The ramp that buses would take into the bus terminal, as it appeared in 2007. Source: Rapid Transit Press
color photo showing a concrete curb forming a sawtooth shape, in a basement structure supported by yellow concrete columns and lit by fluorescents. Elevators and stairways extend down from the next level of the building.
The bays where passengers would board buses, as they appeared in 2007. Note the one-way, clockwise direction of travel. Source: Rapid Transit Press
color photo showing a metal framed glass booth, somewhere along the concrete boarding platform. There is a plastic-slatted chain link fence next to it, and a clock still affixed to one of the yellow columns.
The booth where the RTD service director would make announcements of bus departures, as it appeared in 2007. Source: Rapid Transit Press
color photo showing a concrete ramp up to street level, surrounded by shelves and pieces of fence. A parking structure is visible across the street outside its roll-down gate.
The bus exit ramp as it appeared circa 2016. Source: Scott Richards via Facebook.
two analog clocks mounted on pillars.
The clocks circa 2016. Richards notes that there were two clocks showing two time zones, presumably one for local time and one for Greyhound destination time. Source: Scott Richards via Facebook.

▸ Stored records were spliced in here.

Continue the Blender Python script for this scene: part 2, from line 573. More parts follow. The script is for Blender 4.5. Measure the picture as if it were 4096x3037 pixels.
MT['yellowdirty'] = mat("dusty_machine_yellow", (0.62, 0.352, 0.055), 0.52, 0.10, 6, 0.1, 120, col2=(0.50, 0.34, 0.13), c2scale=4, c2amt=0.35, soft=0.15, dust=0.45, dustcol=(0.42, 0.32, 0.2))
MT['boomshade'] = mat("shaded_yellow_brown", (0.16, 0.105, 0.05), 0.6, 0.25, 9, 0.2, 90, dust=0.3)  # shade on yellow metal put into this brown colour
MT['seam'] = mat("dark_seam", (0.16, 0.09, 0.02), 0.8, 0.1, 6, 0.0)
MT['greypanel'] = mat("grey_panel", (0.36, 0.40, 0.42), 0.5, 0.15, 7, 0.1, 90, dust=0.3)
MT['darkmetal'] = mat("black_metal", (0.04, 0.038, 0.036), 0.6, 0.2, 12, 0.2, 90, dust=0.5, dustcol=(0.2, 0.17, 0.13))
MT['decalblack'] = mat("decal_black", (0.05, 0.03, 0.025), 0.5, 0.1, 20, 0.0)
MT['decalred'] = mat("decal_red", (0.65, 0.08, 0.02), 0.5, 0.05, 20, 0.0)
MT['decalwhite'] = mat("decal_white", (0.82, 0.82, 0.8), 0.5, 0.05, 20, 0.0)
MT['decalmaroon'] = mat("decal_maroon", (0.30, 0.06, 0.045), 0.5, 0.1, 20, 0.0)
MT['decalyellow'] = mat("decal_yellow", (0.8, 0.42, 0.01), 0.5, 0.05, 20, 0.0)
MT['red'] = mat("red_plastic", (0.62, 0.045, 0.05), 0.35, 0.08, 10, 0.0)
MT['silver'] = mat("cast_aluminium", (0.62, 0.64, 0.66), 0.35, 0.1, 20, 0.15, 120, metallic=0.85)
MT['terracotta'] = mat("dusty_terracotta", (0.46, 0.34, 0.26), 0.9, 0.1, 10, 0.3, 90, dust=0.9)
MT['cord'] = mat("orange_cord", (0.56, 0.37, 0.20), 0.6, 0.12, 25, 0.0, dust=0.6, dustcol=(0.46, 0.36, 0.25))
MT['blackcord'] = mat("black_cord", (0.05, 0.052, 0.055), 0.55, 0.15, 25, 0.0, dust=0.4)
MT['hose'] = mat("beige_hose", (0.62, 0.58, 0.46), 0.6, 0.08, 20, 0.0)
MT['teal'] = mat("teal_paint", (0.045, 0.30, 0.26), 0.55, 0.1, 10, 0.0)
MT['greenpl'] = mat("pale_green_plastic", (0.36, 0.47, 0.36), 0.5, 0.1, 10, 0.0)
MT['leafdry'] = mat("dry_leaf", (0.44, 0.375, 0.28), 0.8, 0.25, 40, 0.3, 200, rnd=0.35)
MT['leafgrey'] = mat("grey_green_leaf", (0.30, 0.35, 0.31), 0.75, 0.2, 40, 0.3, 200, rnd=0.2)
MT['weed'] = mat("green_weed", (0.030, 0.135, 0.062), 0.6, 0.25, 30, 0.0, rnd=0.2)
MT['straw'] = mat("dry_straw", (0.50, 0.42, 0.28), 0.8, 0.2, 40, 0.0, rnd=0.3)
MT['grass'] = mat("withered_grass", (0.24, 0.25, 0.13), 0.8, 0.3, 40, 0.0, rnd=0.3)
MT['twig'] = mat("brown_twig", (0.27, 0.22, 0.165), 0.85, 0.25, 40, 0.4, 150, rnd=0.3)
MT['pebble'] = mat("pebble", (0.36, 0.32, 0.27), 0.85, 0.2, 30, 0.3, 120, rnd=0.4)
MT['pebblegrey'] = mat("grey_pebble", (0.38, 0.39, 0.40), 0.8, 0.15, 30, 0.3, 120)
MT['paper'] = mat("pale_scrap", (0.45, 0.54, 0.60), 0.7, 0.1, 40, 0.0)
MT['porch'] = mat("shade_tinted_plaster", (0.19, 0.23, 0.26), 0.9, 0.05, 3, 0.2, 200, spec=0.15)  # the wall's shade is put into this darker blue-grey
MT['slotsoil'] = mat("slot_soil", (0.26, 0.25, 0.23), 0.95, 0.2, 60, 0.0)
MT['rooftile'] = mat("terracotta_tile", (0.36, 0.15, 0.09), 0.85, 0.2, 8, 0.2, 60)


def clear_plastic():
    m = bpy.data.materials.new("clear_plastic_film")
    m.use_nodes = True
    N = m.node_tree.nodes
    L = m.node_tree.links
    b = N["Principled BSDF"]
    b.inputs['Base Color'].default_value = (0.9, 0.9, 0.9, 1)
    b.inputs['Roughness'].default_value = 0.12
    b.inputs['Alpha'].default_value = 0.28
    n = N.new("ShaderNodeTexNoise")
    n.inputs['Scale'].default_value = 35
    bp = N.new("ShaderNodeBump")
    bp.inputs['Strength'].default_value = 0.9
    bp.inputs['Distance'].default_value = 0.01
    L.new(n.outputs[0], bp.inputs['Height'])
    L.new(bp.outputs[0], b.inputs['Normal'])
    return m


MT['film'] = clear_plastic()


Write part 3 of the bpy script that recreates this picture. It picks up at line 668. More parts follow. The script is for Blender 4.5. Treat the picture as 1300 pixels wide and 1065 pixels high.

color photo looking into a ramp that goes down into a yellow-pillared room. a dumpster and some pallets are stored along the walls of the ramp.
The ramp in 2024.

So that's what I've found about the old RTD-Greyhound terminal. It was an interesting building then, and honestly I think it's even more interesting as the labrynthine shared retail space it is now. We could discuss whether downtown LA needs a central bus terminal again. There was a cohesiveness about the RTD operation that seems appealing in retrospect, but maybe Metro Rail stations and surface street transfers are sufficient for the demands of today's downtown. Or maybe we need a new transit labrynth to rival Port Authority Bus Terminal. I don't know, but I hope the history of this transit center is remembered alongside its streetcar predecessors.